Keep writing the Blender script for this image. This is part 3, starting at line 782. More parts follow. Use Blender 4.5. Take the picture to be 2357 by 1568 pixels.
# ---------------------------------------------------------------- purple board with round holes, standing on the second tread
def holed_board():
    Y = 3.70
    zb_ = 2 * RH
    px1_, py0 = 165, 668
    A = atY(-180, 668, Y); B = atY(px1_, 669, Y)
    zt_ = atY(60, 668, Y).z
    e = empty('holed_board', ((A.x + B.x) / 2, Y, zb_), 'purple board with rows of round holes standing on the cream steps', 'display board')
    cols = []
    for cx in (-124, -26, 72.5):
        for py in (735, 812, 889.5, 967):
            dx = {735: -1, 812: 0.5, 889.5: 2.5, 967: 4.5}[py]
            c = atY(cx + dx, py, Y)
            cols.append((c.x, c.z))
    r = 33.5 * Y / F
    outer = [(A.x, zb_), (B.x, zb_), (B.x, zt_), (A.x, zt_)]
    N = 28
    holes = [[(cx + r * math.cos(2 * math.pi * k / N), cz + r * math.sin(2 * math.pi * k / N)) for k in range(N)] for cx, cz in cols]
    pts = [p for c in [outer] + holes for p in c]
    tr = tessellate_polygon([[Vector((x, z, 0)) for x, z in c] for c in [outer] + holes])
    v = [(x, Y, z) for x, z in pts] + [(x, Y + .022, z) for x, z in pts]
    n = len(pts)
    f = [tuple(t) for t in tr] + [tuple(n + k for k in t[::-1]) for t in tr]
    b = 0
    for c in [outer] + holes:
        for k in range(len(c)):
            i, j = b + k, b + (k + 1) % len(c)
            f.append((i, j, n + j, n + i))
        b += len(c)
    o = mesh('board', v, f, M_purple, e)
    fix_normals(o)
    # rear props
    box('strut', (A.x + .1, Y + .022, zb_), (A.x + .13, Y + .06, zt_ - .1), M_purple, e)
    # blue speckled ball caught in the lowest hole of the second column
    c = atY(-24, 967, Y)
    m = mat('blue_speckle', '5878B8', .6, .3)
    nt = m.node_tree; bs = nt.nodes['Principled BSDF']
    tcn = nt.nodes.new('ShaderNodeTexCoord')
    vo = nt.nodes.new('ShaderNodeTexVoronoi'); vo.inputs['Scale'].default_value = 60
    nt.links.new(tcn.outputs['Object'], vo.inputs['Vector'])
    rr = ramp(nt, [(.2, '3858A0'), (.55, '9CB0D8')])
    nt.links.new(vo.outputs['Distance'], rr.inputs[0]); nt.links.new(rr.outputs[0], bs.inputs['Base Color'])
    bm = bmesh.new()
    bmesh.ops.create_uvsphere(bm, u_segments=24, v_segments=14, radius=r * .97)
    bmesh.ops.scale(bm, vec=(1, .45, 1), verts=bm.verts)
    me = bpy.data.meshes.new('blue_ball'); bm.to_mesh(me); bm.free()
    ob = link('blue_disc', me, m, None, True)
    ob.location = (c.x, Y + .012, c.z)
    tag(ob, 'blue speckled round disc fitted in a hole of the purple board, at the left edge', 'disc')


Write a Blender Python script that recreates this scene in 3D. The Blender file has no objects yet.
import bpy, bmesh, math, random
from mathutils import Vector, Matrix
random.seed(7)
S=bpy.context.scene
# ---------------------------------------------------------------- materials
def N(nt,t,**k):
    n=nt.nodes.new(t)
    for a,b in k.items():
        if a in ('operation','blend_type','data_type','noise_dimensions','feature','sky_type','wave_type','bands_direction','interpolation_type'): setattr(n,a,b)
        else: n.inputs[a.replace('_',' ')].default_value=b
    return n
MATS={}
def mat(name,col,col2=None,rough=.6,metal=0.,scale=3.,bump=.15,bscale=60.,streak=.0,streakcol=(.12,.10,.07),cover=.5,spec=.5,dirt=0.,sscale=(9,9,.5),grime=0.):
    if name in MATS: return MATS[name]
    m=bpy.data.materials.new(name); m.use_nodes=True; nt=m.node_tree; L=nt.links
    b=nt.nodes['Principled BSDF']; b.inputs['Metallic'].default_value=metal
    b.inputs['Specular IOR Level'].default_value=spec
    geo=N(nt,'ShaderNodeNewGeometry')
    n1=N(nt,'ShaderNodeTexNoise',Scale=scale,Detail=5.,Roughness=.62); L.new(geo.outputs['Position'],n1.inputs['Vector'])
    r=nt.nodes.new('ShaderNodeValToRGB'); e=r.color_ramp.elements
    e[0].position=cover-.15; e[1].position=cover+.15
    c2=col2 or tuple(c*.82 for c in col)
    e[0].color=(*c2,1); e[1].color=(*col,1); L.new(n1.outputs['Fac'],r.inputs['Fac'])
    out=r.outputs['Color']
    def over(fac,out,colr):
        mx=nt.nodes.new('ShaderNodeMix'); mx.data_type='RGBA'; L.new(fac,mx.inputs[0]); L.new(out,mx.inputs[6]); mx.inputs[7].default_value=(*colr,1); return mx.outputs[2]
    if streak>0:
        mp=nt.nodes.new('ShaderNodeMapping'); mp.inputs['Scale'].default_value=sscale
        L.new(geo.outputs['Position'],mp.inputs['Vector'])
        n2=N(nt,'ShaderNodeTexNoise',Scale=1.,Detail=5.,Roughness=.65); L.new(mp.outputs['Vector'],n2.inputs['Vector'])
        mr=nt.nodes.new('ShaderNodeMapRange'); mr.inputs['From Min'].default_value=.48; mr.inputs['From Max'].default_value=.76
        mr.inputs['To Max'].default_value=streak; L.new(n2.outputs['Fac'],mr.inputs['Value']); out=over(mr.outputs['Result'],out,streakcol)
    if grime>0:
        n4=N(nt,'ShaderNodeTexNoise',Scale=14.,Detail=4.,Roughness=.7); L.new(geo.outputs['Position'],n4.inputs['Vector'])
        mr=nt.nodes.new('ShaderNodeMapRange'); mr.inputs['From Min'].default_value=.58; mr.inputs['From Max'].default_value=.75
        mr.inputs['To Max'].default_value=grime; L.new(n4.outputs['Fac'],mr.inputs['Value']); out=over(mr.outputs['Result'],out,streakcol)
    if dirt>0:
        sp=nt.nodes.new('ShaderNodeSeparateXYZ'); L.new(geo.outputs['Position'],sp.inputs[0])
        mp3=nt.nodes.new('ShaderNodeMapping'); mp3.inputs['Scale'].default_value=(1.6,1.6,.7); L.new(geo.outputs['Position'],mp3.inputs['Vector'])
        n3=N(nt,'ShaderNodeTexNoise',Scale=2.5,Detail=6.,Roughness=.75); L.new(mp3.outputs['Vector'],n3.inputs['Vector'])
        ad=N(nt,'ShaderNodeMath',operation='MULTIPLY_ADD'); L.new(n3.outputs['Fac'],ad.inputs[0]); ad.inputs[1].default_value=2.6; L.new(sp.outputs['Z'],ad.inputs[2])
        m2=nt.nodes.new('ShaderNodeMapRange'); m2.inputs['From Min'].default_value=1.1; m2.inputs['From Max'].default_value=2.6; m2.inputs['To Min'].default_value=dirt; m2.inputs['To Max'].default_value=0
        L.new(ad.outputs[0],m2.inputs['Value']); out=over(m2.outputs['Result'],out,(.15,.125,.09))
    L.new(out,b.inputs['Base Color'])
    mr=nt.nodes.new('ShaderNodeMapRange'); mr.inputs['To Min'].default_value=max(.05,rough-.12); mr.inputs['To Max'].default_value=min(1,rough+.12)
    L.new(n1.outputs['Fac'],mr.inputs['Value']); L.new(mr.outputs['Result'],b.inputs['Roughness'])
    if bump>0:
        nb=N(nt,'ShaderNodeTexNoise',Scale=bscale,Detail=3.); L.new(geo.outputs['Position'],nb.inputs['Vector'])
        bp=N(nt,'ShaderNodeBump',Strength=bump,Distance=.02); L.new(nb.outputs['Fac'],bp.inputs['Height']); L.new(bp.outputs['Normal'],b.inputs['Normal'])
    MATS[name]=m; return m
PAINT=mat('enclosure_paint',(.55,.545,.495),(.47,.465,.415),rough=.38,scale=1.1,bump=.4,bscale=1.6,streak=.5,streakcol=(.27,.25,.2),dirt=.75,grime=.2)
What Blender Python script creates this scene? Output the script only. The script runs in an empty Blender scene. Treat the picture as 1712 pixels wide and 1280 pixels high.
____________________
Problem requirements: Search the listing for the string "Python". Copy each line where it turns up.

Solution to this exercise:
Write a Blender Python script that recreates this scene in 3D. The Blender file has no objects yet.
What Blender Python script creates this scene? Output the script only. The script runs in an empty Blender scene. Treat the picture as 1712 pixels wide and 1280 pixels high.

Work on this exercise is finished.